OTOH, I think a noun like 'pamo' could be allowed to act as a verb. go pamo da. I am father of him.
But can I say: ciba hon kanin. This is a book about dogs.I don't think so. Really too ambiguous. You'd have to say 'ciba hon hu tem kanin.'
Corresponding to 'cisa hon tem kanin.' this book is about dogs.OTOH, in Ceqli, 'go kala' would mean 'i'm a fish,' so 'kala' can't really have the verbal meaning that it does in English. That would have to be 'go kalafulu.' I fish-catch.
That's really the point. I guess Mandarin solves this by insisting on 'shi' for that copula. Without the 'shi' or 'is' or 'bi', it would be possible, I think, for 'kala' to mean 'fish' as it does in English 'I fish.' You see, I'm really into terseness as much as possible. If that's allowed, then 'go kala' means 'I fish,' and 'go bi kalapro' means 'I'm a fisherman,' and 'go kalapro' would be ungrammatical.
But at this point in it's development, Ceqli does seem rather like Mandarin, in that it's hard to tell in a sentence like that if it's acting as a verb, or if it's just short for 'go bi pamo hu da.'
I think I'm going to retain 'bi' to be used as is Mandarin shi, but allow it to drop out as I allow so many things to drop out.
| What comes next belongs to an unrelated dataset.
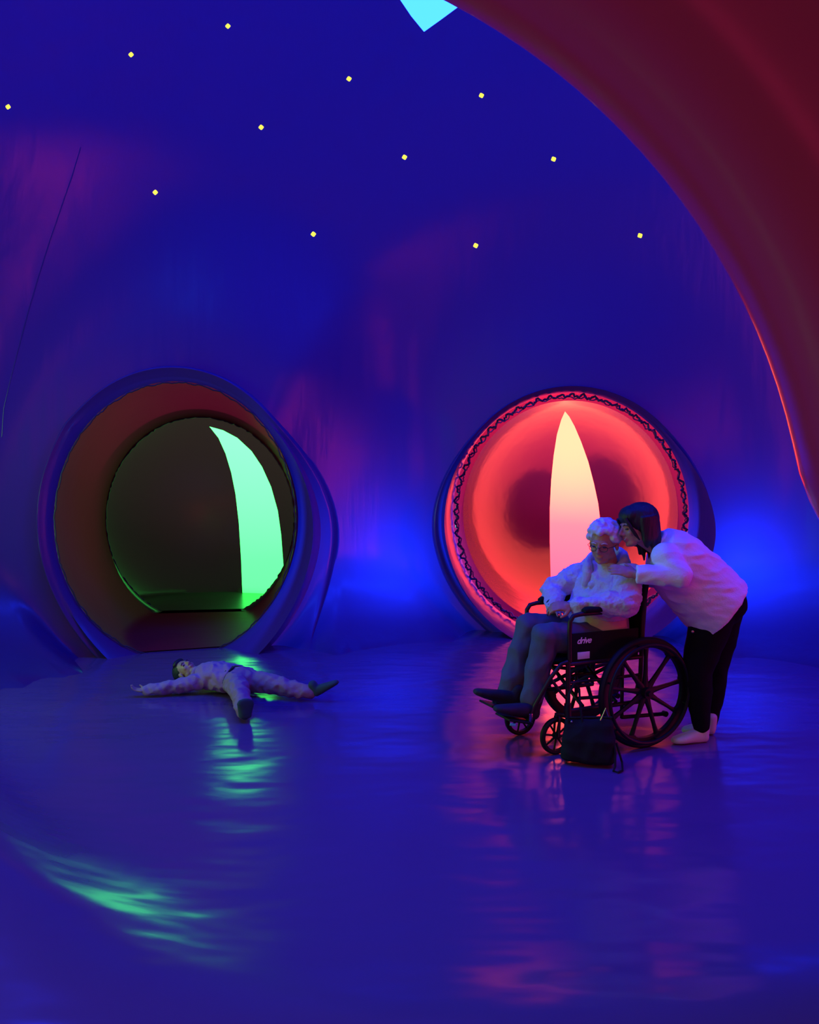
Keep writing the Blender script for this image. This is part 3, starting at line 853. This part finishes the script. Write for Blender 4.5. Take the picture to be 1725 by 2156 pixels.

Another thing. I've been convinced that ci/ca/cu should have the primary meanings of here/there/yonder, and can be used thus:
go sta ci. I am-locate here. And that can be shortened to 'go ci. go xau ciba. I see this (thing), and that really can't be shortened.go xau cisa baum. I see this tree. And that, I think, can be shortened to 'go xau ci baum.'
Well, at this point I feel talked back around to the Mandarin/English way of looking at things. go bi jin. go bi pamo hu da. go kala. go bi kalapro.